A cet âge, le jeune choisira soit de se consacrer à ses études (le lycée), soit de devenir un salarié d’entreprise parallèlement à l’école de formation. La deuxième option lui permet de passer par un matching (mission du tuteur). En cas de sélection, le jeune désigné reçoit son contrat et devient un salarié d’entreprise. L’aventure commence ainsi, où l’entreprise envoie ce jeune à un centre de formation (public ou privé) en alternance avec le boulot. Ainsi, le jeune fait ⅔ en entreprise et ⅓ en formation, a indiqué le chef de projet AHK.
Complémentarité totale entre les entreprises et les écoles de formation
Le point fort du système dual allemand, c’est qu’il assure un mariage intra-entreprises et avec les écoles de formation, a déclaré Walid Keskes, et ce, en accompagnant les apprenants, en augmentant leur motivation et en leur garantissant un travail. En fait, l’étude montre que l’Etat allemand ne gère pas l’employabilité des jeunes mais plutôt l’entreprise qui connaît suffisamment ses besoins à travers les chambres de commerce, par le biais d’un tuteur, a expliqué Walid Keskes.
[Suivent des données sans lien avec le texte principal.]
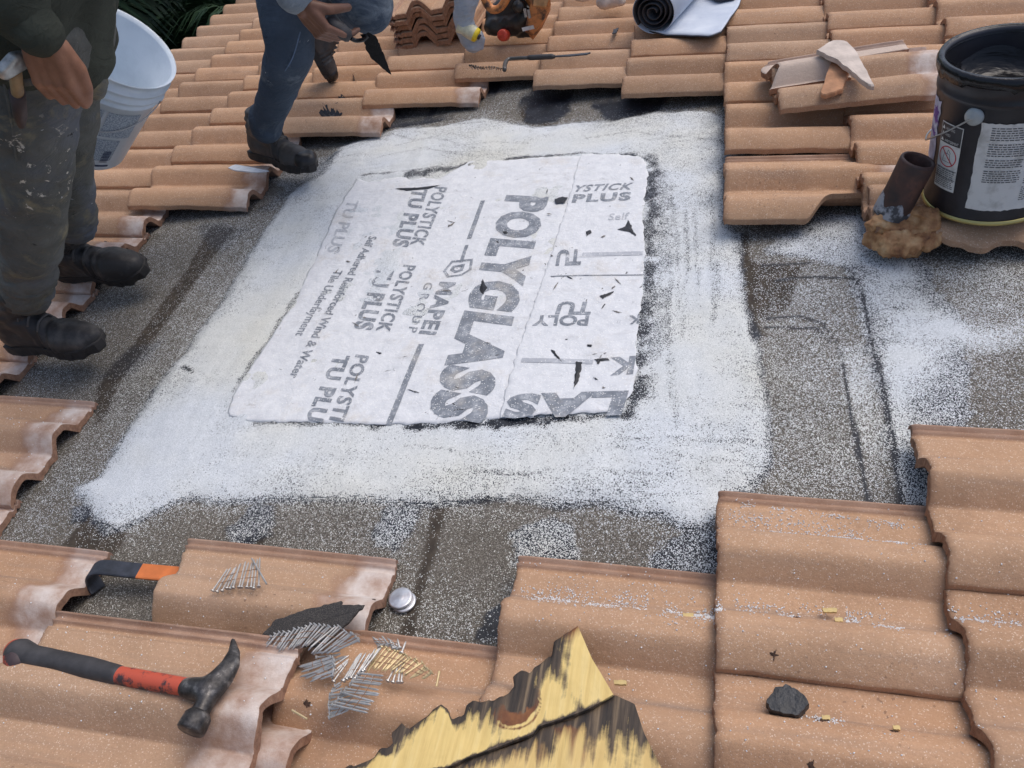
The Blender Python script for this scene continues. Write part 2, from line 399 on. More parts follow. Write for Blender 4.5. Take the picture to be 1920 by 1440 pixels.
def masks(X, Y):
    nz = fbm(X * 9, Y * 9, 1.3, 5) * .012 + fbm(X * 60, Y * 60, 2.2, 3) * .006
    dC = sdf(COAT, X, Y) + nz
    white = smooth(-.022, .018, dC) * (.87 + .17 * fbm(X * 6, Y * 6, 4.4, 4) + .08 * fbm(X * 4, Y * 26, 1.4, 4) + .10 * smooth(.02, .10, dC))
    white = np.maximum(white, .34 * np.exp(np.minimum(dC, 0) / .035))
    white = np.maximum(white, .085 * (1 + fbm(X * 5, Y * 5, 7, 4)))
    tar = smooth(-.012, -.004, dC)
    def blob(pts, dens, soft=.03, t=1.0, amp=1.0):
        nonlocal white, tar
        d = sdf(PX(*pts), X, Y) + nz * 1.6 * amp
        k = smooth(-soft, soft * .4, d); white = np.where(k > 0, np.maximum(white * (1 - k * .6), k * dens * (1 + .3 * fbm(X * 12, Y * 12, 5, 4))), white)
        tar = np.maximum(tar, t * smooth(-.008, 0, d))
    def spray(pts, dens, soft):
        nonlocal white
        d = sdf(PX(*pts), X, Y); white = np.maximum(white, dens * smooth(-soft, soft, d) * (1 + .35 * fbm(X * 14, Y * 14, 5.5, 4)))
    # right-hand patch of granules over tar, pouring up from the bucket
    blob([(1450,470),(1500,430),(1560,402),(1640,400),(1700,445),(1750,540),(1815,610),(1818,690),(1800,760),(1790,820),(1735,935),(1700,940),(1665,800),(1640,690),(1625,580),(1590,500),(1520,480)], .52, .03)
    spray([(1640,560),(1750,570),(1830,600),(1930,600),(1930,640),(1800,660),(1680,760),(1640,700)], .95, .05)
    spray([(1450,472),(1560,402),(1645,402),(1665,505),(1590,502),(1500,482)], .72, .02)
    spray([(1600,520),(1690,440),(1750,560),(1810,700),(1700,760),(1650,650)], .74, .03)
    spray([(1650,680),(1715,690),(1720,790),(1690,900),(1660,800)], .97, .04)
    spray([(1390,480),(1620,500),(1650,700),(1690,940),(1440,930),(1430,700)], .30, .05)
    spray([(1560,640),(1640,640),(1670,860),(1610,850),(1575,760)], .62, .03)
    spray([(10,1000),(180,745),(300,600),(420,445),(540,345),(610,320),(420,600),(260,800),(150,920)], .17, .05)
    spray([(560,440),(480,430),(330,640),(230,830),(330,700),(420,560)], .30, .03)
    spray([(1740,500),(1930,480),(1930,640),(1800,640)], .42, .06)
    spray([(1800,620),(1930,640),(1930,820),(1800,800)], .16, .05)
    # bottom blobs
    blob([(440,985),(470,950),(520,945),(505,1000),(470,1022),(435,1018)], .40, .012)
    blob([(700,985),(720,950),(790,950),(775,1000),(750,1042),(712,1035),(695,1010)], .34, .015)
    blob([(960,1000),(1010,978),(1060,985),(1078,1040),(1070,1055),(980,1052)], .44, .02)
    blob([(1235,1040),(1290,1000),(1358,985),(1358,1080),(1240,1072)], .36, .03)
    blob([(140,950),(170,950),(160,975),(138,975)], .15, .01)
    blob([(915,1150),(940,1140),(930,1200),(900,1200)], .05, .01, .9)
    blob([(500,330),(560,300),(640,285),(600,330),(540,360)], .25, .02, .5)
    # tar brushed on the far side of the opening
    for pts in ([(905,150),(950,150),(930,180),(900,192),(885,180)], [(975,185),(1005,160),(1065,165),(1070,200),(1050,225),(1010,232),(985,225)],
                [(1100,190),(1150,172),(1250,175),(1235,205),(1180,215),(1150,225),(1120,205)], [(735,215),(870,205),(850,225),(760,236),(700,245),(720,228)]):
        d = sdf(PX(*pts), X, Y) + nz * 1.4; k = smooth(-.01, .004, d); white = white * (1 - .85 * k); tar = np.maximum(tar, k)
    for pts in ([(370,418),(470,425),(410,480)], [(470,395),(545,350),(520,400)], [(200,700),(240,655),(300,640),(250,700)]):
        d = sdf(PX(*pts), X, Y) + nz * 2; k = smooth(-.02, .01, d); tar = np.maximum(tar, .55 * k)
    # black mastic showing in a ragged rim round the sheet
    for pts, r, a in (([(1217,320),(1222,420),(1216,520),(1203,640),(1198,735),(1172,775)], .013, 1.0), ([(1172,778),(1100,786),(985,795),(830,803),(700,802)], .009, .95),
                      ([(985,794),(760,806)], .011, .9), ([(690,802),(480,798)], .005, .6), ([(440,735),(505,640),(560,555)], .005, .5), ([(775,330),(870,316)], .015, .85),
                      ([(680,332),(790,322)], .006, .7), ([(950,300),(1092,290),(1200,296),(1225,310)], .006, .9), ([(1170,292),(1225,298),(1232,330)], .010, .6),
                      ([(860,940),(960,948),(1070,955)], .006, .8), ([(1232,330),(1240,480),(1228,640),(1215,745)], .022, .36), ([(1395,440),(1404,540),(1420,630)], .008, 1.0)):
        d = pld(PX(*pts), X, Y); q = fbm(X * 30, Y * 30, 9, 4); white = white * (1 - min(a, .8) * smooth(r * 1.7, r * .3, d + q * r * 1.5))
    # trowel arcs
    rs = np.random.RandomState(5)
    for _ in range(52):
        x0 = rs.uniform(430, 1380); side = rs.rand()
        if side < .45: a = (x0, rs.uniform(235, 312)); L_ = rs.uniform(60, 190); pts = [a, (a[0] + L_ * .5, a[1] - rs.uniform(4, 16)), (a[0] + L_, a[1] + rs.uniform(-6, 6))]
        elif side < .75: a = (rs.uniform(430, 1330), rs.uniform(815, 930)); L_ = rs.uniform(50, 160); pts = [a, (a[0] + L_ * .5, a[1] + rs.uniform(2, 12)), (a[0] + L_, a[1] + rs.uniform(2, 18))]
        else: a = (rs.uniform(1235, 1370), rs.uniform(320, 700)); pts = [a, (a[0] + rs.uniform(-5, 8), a[1] + 60), (a[0] + rs.uniform(-8, 12), a[1] + rs.uniform(90, 150))]
        d = pld(PX(*pts), X, Y); white = white * (1 - rs.uniform(.08, .30) * smooth(.0065, .002, d + .002 * vnoise(X * 80, Y * 80)))
    # bare smooth lap strips of the old membrane
    seam = np.zeros_like(X)
    for pts in ([(178,738),(205,690),(255,640),(300,570),(350,500),(395,425),(440,425),(420,455),(370,520),(320,590),(270,655),(225,710),(200,775),(178,800)],
                [(810,950),(842,950),(815,1040),(790,1120),(772,1200),(748,1195),(770,1120),(795,1030)],
                [(1388,440),(1402,440),(1412,540),(1424,630),(1410,640),(1398,560)],
                [(1403,490),(1500,500),(1480,570),(1430,600),(1408,560)],
                [(130,1005),(160,960),(240,1000),(215,1040),(110,1020)], [(450,1022),(475,1000),(500,1005),(490,1035)], [(985,230),(1040,235),(1030,205),(965,205)]):
        d = sdf(PX(*pts), X, Y) + nz * .5; k = smooth(-.005, .004, d); seam = np.maximum(seam, k); white = white * (1 - .55 * k)
    for pts in ([(1612,530),(1632,620),(1655,720),(1675,830),(1688,945)], [(1545,610),(1572,640),(1590,740),(1612,850),(1630,945)], [(1440,595),(1500,590),(1545,605)], [(1435,612),(1530,612),(1560,640)],
                [(1455,525),(1500,518),(1600,520),(1612,532)], [(1430,496),(1520,492)], [(345,690),(362,700)]):
        d = pld(PX(*pts), X, Y); k = smooth(.007, .0025, d + nz * .3); white = white * (1 - .9 * k); tar = np.maximum(tar, k)
    return np.clip(white, 0, 1.2), np.clip(tar, 0, 1), np.clip(seam, 0, 1)
def axis(lo, a, b, hi, fine, coarse): return np.unique(np.round(np.r_[np.arange(lo, a, coarse), np.arange(a, b, fine), np.arange(b, hi + coarse, coarse)], 5))
gx = axis(-2.65, -1.95, 1.02, 2.4, .0065, .1); gy = axis(-1.6, -.12, 1.98, 4.3, .0065, .1)
GX, GY = np.meshgrid(gx, gy, indexing='ij'); Wm, Tm, Sm = masks(GX, GY)
gz = .0012 * fbm(GX * 14, GY * 14, 3, 4) + .004 * fbm(GX * 2.2, GY * 2.2, 2, 3) + .002 * Tm - .003
nx, ny = GX.shape
dv = np.stack([GX, GY, gz], -1).reshape(-1, 3)
ii, jj = np.meshgrid(np.arange(nx - 1), np.arange(ny - 1), indexing='ij'); k0 = (ii * ny + jj).ravel()
df = np.stack([k0, k0 + ny, k0 + ny + 1, k0 + 1], -1)
def paint(me, wm, tm, sm):
    at = me.color_attributes.new('mask', 'FLOAT_COLOR', 'POINT')
    at.data.foreach_set('color', np.stack([wm, tm, sm, np.ones_like(wm)], -1).astype(np.float32).ravel())
def np_mesh(name, V_, F_, mat, sm=True):
    me = bpy.data.meshes.new(name); me.from_pydata(V_.tolist(), [], F_.tolist()); me.materials.append(mat)
    if sm: me.polygons.foreach_set('use_smooth', [True] * len(me.polygons))
    return me
me = np_mesh('roof_deck', dv, df, MT['deck']); paint(me, Wm.ravel(), Tm.ravel(), Sm.ravel())
o = bpy.data.objects.new('roof_deck', me); meta(o, 'sloping roof deck under old grey mineral-surfaced membrane with dark lap strips', 'roof', kind='structure'); place(o)
# the fresh coat: a raised layer of mastic bedded with white granules
core = (sdf(COAT, GX, GY) + fbm(GX * 9, GY * 9, 1.3, 5) * .012 + fbm(GX * 60, GY * 60, 2.2, 3) * .006)
cc = core.ravel()[df].min(1) > -.002
cf = df[cc]; used = np.unique(cf); remap = -np.ones(nx * ny, int); remap[used] = np.arange(len(used))
rise = .0065 * smooth(-.004, .03, core) + .0022 * fbm(GX * 22, GY * 7, 6, 4) * smooth(0, .03, core) + .0015 * fbm(GX * 8, GY * 30, 8, 3) * smooth(0, .03, core) + .0008
cv = np.stack([GX, GY, gz + np.maximum(rise, .0008)], -1).reshape(-1, 3)[used]
me = np_mesh('granule_coating', cv, remap[cf], MT['deck']); paint(me, Wm.ravel()[used], Tm.ravel()[used], Sm.ravel()[used])
o = bpy.data.objects.new('granule_coating', me)
meta(o, 'fresh band of white roofing granules bedded in black mastic round the printed sheet', 'roof coating', kind='stuff'); place(o)
def deck_z(x, y): return .004 * fbm(np.asarray(x) * 2.2, np.asarray(y) * 2.2, 2, 3) - .003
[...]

A ce titre, le tuteur en entreprise est une personne physique, un bon technicien et communicant. Les critères qui font la différence sont: avoir de la pédagogie, l’aptitude morale et l’attitude professionnelle.
En Allemagne, pour avoir le titre de tuteur, on doit passer un examen, encadré par la Chambre de commerce et d’industrie de Francfort et d’autres organisations fédérales, d’une durée estimée entre 100 et 200 heures. Notons qu’au fil des années le tuteur en entreprise recevra des formations pour plus de recyclage de main-d’œuvre.
D’ailleurs, le tuteur a pour mission vis-à-vis du jeune, qui est nouveau salarié, de faire du profiling et de l’accompagnement.
Qui plus est, l’AHK, sur le plan pratique, a assuré l’accompagnement d’un ensemble d’employés et de 120 jeunes dans 4 centres de formation différents, et qui font déjà leur stage, actuellement, au sein des entreprises. Walid Keskes s’en est félicité: “Ce nombre sera dupliqué dans les prochaines années”.
L’intervention de l’AHK pour le projet FIESP se termine en juin 2023, durant laquelle les jeunes apprenants ont reçu des formations en soft skills. De même, plus de 60 managers, cadres et employés d’entreprise et également formateurs des centres ATFP, accueillant ces jeunes, ont été recyclés et ont passé une semaine de formation intensive certifiée.
Le FIESP est un projet mandaté par le ministère fédéral allemand de la Coopération économique et du Développement (BMZ) et mis en œuvre par la GIZ Tunisie, en étroite coopération avec le MEFP.